In the cabin the boys shared outside their parents' main home, detectives say they found bongs for smoking marijuana and letters from Josh asking Trevor about getting him some pot, LSD and methamphetamine.

There was also a copy of lyrics, apparently in Josh's handwriting, from the song "Portrait of an American Family" by Marilyn Manson:

"Dealing with insanity, smoking pot, hating this [expletive] world, murder is the answer, I only kill to know I'm alive."

Detectives began focusing on the boys because they were seen driving the vehicle owned by Black Bar Lodge owner Bill Hull, who disappeared July 26 after attending Sunday church services.

His decomposing body was found nearly a week later covered with brush in a remote clear-cut. An autopsy revealed he had been shot once in the top of the head with a copper-jacketed hollow-point .38-special bullet.

Eileen Zink, who knew the boys as the director of the Wolf Creek Teen Center and is the mother of Trevor's girlfriend, firmly believes their explanation for why they were driving Hull's 1997 Chevrolet Suburban: They had found it parked on a lonely logging road not far from their home, with a key in the ignition and a wallet in the glove compartment.

"These are not troubled kids," Zink said. "Even if God stepped down here today and said, 'Eileen, those boys did that,' I would question God himself because he was trying to trick me."

Josh, 19, goes on trial for murder Tuesday. No trial date has been set for Trevor, 15, who is accused of pulling the trigger and is charged as an adult with aggravated murder.

They lived 10 miles down Grave Creek, a tributary of the Rogue River dotted with mining claims dating back to the Gold Rush.

The boys' parents, Karen Cain and Doug Walraven, began building their home in 1983, going no further than their cash on hand, living first in a trailer and then a small cabin.
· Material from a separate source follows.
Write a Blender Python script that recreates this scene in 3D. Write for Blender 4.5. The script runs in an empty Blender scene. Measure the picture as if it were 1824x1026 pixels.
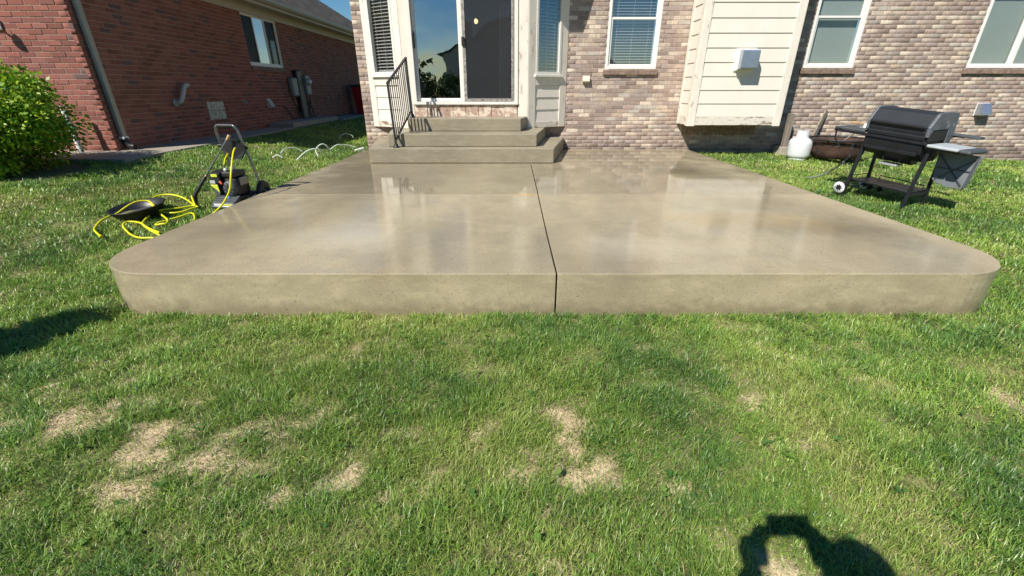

It was 1997 before the main house was well enough along for the parents to move in, and the boys took over the cabin for themselves.

Both boys were home-schooled most of their lives. Josh went to 10th grade at Glendale High School, where he signed up for football. Rather than finish high school, he got his equivalency diploma and enrolled in 1997 at the University of Oregon.
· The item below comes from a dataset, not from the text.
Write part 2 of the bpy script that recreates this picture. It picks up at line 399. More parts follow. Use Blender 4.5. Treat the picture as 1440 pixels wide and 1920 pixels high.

When Josh went to school, so did Trevor. His junior high teachers described him as bright, a bit of a class clown, but a boy the other kids looked up to.

If he wore a particular bracelet, they all wanted one just like it. He liked skateboarding. He shaved the sides of his head, leaving the top long enough for a ponytail. His only brush with the law was for riding his motorcycle on the freeway without a driver's license.

Their parents made their living traveling to swap meets about 20 times a year, selling antique gas station paraphernalia and Raggedy Ann collectibles.

When the boys were young, they came along. As they got older, they earned money helping other people set up their booths.

Last summer, while their parents went away, the boys stayed home.

When the parents returned from swap meets in Idaho and Portland last July, the boys told them that intruders had come into their home and stolen the .357 Magnum that Josh kept in his underwear drawer in the cabin, as well as Trevor's .22-caliber revolver. Some rifles and a shotgun in the gun safe in the main house were untouched.

Cain said she had bought the .357 Magnum 10 years earlier as an investment, but prosecutors pointed out that it was just before Doug Walraven went to the federal penitentiary in Minnesota for two years on a marijuana-dealing conviction. She later gave it to Josh for Christmas.

When Hull was reported missing, investigators began getting reports that his Suburban had been seen around Grants Pass and Wolf Creek. Investigators soon tracked it down to Josh and Trevor, and were waiting to talk to them when they got back from a three-day joy ride to Eugene and Reedsport.

They claimed a friend from California named Fred had let them use it. When that story unraveled, they said they had found it a couple of miles from their house.